US housing starts peaked in January 2006. Home prices did the same in the middle of the year or early 2007, depending on the metric. Yet the jobless rate barely rose over the 2006-2007 period, from 4.9% at the end of 2005 to 5.0% at the end of 2007. But it was 7.3% by the end of 2008 and rising. Yet from April through October of that year, the Federal Reserve left unchanged its fed funds rate. St. Louis Fed President James Bullard now says “we should have done even more in 2007-2009. Something like nominal GDP targeting, if it’s appropriately formulated, does look like optimal policy.” That opinion is based on a new paper Bullard co-authored, “Optimal Monetary Policy at the Zero Lower Bound.”
Economist Scott Sumner is favorably inclined toward this development:
The Fed held its fed funds target stable (at 2.0%) from late April to October 2008. This despite extremely serious deterioration in the labor market. But why? In the statement issued after the September 16, 2008 meeting, which occurred two days after Lehman failed, the Fed gave us their reasoning. They indicated that they saw equal risk of recession and high inflation. Given that they perceived these risks as balanced, they decided not to change policy.
In my view, policy was being continually tightened throughout this period. If we had had a NGDP futures market, it would have indicated falling NGDP expectations. TIPS spreads were declining, and reached 1.23% for the 5-year spread by the time of their September meeting.
Today we know that the real problem was deflation, which had set in by early 2009. But the Fed was worried about high inflation, and this led them to unintentionally tighten monetary policy. Even though the policy rate was stable at 2.0%, the Wicksellian natural rate was falling fast between April and October. Hence the effective stance of monetary policy was getting progressively tighter.
The new paper by James Bullard (who is president of the St Louis Fed) and three other researchers, tells us what went wrong in 2008. The Fed needed to allow a higher price level, to offset the negative shock from the housing/banking crisis. That would have required them to ease monetary policy. But the inflation numbers were very scary. Not only were they higher than the Fed’s 2% target, they were increasing up until July 2008, the last data point available by the September meeting. Little did they know that inflation had already fallen to 4.0% in August, and would reach less than 0.4% in December. By March of 2009 the 12-month inflation rate was negative—we were in deflation.
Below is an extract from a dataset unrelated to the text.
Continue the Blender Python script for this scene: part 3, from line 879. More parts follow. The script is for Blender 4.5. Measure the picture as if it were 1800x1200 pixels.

The markets figured out this problem before the Fed. If the Fed had adopted NGDP targeting, they would have ignored the inflation numbers and focused on NGDP growth. Even so, because of data lags they might have been a bit behind the curve. But the markets would have expected a catch-up from any near-term NGDP undershoot, and thus NGDP growth expectations would have stayed strong enough to prevent the economy from hitting the zero bound.
In a recent The Week column, I basically asked if Republicans had learned any economic lessons from the Great Recession. One possible takeaway might be that the Fed was too tight in 2008 and afterward, playing a huge role in the downturn and sluggish recovery. A second lesson would be that reform of the Fed should perhaps focus on what both Sumner and Bullard are talking about rather than what Republicans are mostly talking about these days.